As for the encryption point, DoT and DoH have been broadly available for years. Most modern stacks support encrypted resolution. DNSSEC is indeed complex to run well, but the complexity of running it is dramatically smaller than the complexity of running a fleet-wide push-based naming system with sub-second consistency.
I get the temptation. The answer is still DNS.

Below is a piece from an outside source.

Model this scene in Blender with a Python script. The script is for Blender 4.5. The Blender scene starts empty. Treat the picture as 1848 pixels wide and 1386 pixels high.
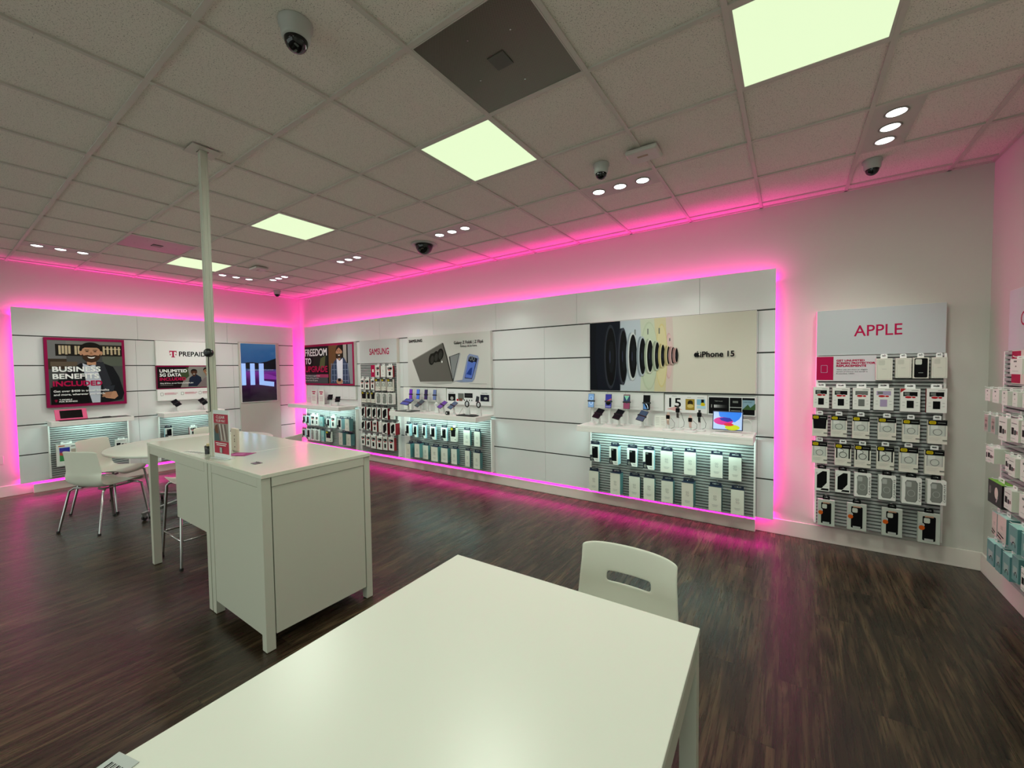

I want to come back to where I started. The frustration that drives a post like Lou's is a real frustration. DNS, when it breaks, breaks loudly and breaks broadly. The blast radius is enormous. The dependencies are circular often enough that recovering from a serious DNS incident is its own special category of nightmare. The 2021 Meta outage was a textbook example of how a DNS problem can take an entire company offline, including the badge readers on the front doors. Everyone's instinct to look at that and say "we should depend on DNS less" is correct in spirit. It is the implementation that has to be argued with.
The answer to "DNS, when misconfigured, has huge blast radius" is better DNS practice. Redundant resolvers in independent failure domains. Sane TTLs. Out-of-band recovery paths that do not themselves depend on DNS to bring DNS back up. Monitoring. Postmortems that actually change behaviour. The discipline that any high-blast-radius dependency requires.
The answer is not to revert to HOSTS.TXT and rebrand the result with Ansible. The answer is not to assume that ephemeral cloud workloads can be wired together by pushing static maps around. This is what happens when you take the "it was DNS" meme a little too seriously. The meme is a joke about operational pain. It is not an architectural recommendation.
So yes. It was DNS. It is always DNS. It will always be DNS. And that is fine. That is what DNS is for.